Pages

Monday, March 28, 2011

Samsung Galaxy Tablet Not Thinner Than iPad 2

Samsung took a big shot at Apple at CTIA this week, boasting that its 10-inch Galaxy Tab Android tablet is thinner and lighter than the iPad 2. Our photos say otherwise. Regardless, the tablet competition just got hotter.
Apple CEO Steve Jobs set the bar on March 2, when he unveiled the stunningly thin (8.8 mm) iPad 2. Not to be outdone, Samsung re-crafted its Galaxy Tab 10.1, which it had just launched a month earlier at Mobile World Congress in Barcelona. Samsung's original 10-inch Android tablet, with its grippable frame, is now only 8.6 mm thin. Or so says Samsung.
The latest one-upmanship centers on size. While I don't care whether the iPad 2 or the Samsung Galaxy Tab 10.1 is a couple of sheets of paper thinner than the other, that Samsung would go through such a redesign so quickly shows what's at stake here.
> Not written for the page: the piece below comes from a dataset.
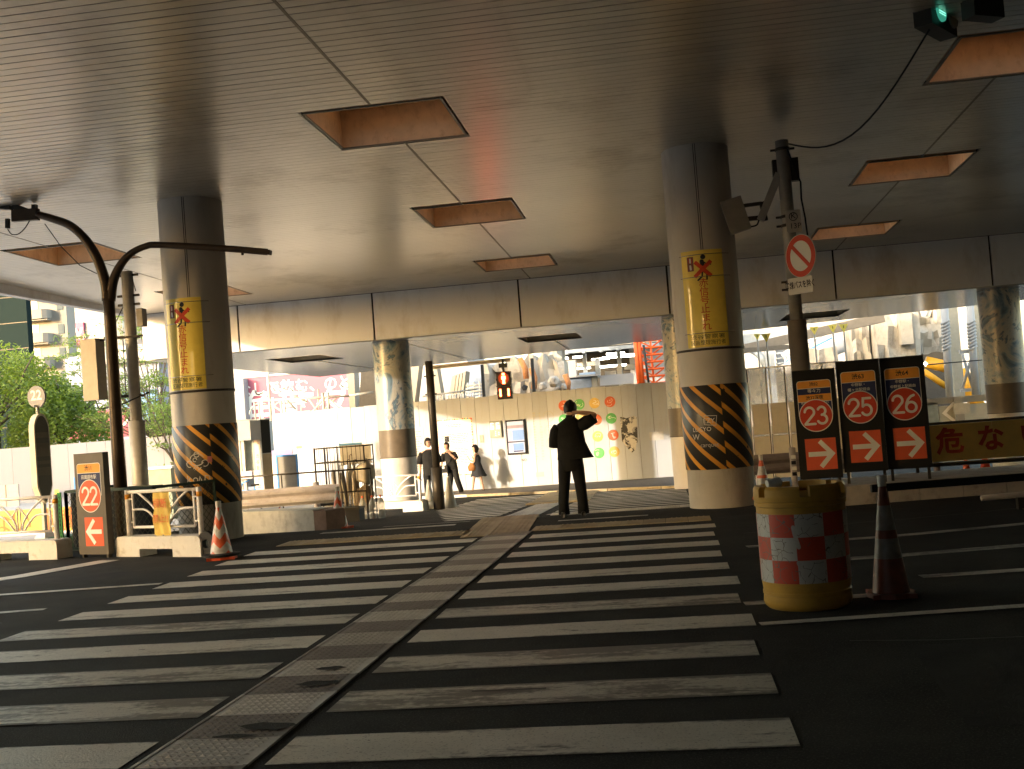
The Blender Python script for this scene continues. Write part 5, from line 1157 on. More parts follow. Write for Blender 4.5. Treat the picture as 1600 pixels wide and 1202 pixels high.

Samsung's spokesman said the company doesn't enter a market where it doesn't intend to be No. 1. In response to the pictures directly below (the iPad 2 is the device on the left), there was really no official Samsung response other than to say that the specifications are 8.6 mm. He was at a loss for words. I'll bring my calipers on June 8; meantime, these pictures will have to suffice, at least for those who care about these quibbles.

Samsung Galaxy Tablet vs. iPad Samsung Galaxy Tablet vs. iPad 2

Core hardware is another tablet battleground, though raw compute and graphics performance may matter most to gamers, and possibly to those obsessed with things like 3D content. Nearly every tablet comes with dual-core processors.An exception is the just announced HTC EVO View, which has only a single core, even though HTC also introduced a phone with dual-core processors. (That's the sound of me scratching my head.) Apple uses, ironically, Samsung processors in its iPad 2; Samsung uses the NVidia Tegra 2. The new HTC tablet runs on Qualcomm's Snapdragon. Motorola also uses the Tegra 2, as does LG's G-Slate. (LG is also using TI's OMAP 4 dual core in its Optimus 3D, a full 3D, stereoscopic display phone--no glasses needed.)
All of the chip companies make their own performance boasts. The Sprint-HTC phone and tablet announcement this week featured talk of how Qualcomm's Snapdragon uses asynchronous scaling, meaning as processor needs grow, only one CPU has to kick into action until the other one is needed, extending battery life and reducing heat dissipation, according to one Qualcomm executive I talked to.
NVidia told me that Qualcomm's claims are specious. Because the system caches must be synchronized to ensure data coherency, one fast-moving CPU could have to wait for the caches to synchronize. Dizzy yet? NVidia says it boosts performance while preserving battery life by using DVFS -- dynamic voltage frequency scaling. Dizzy now?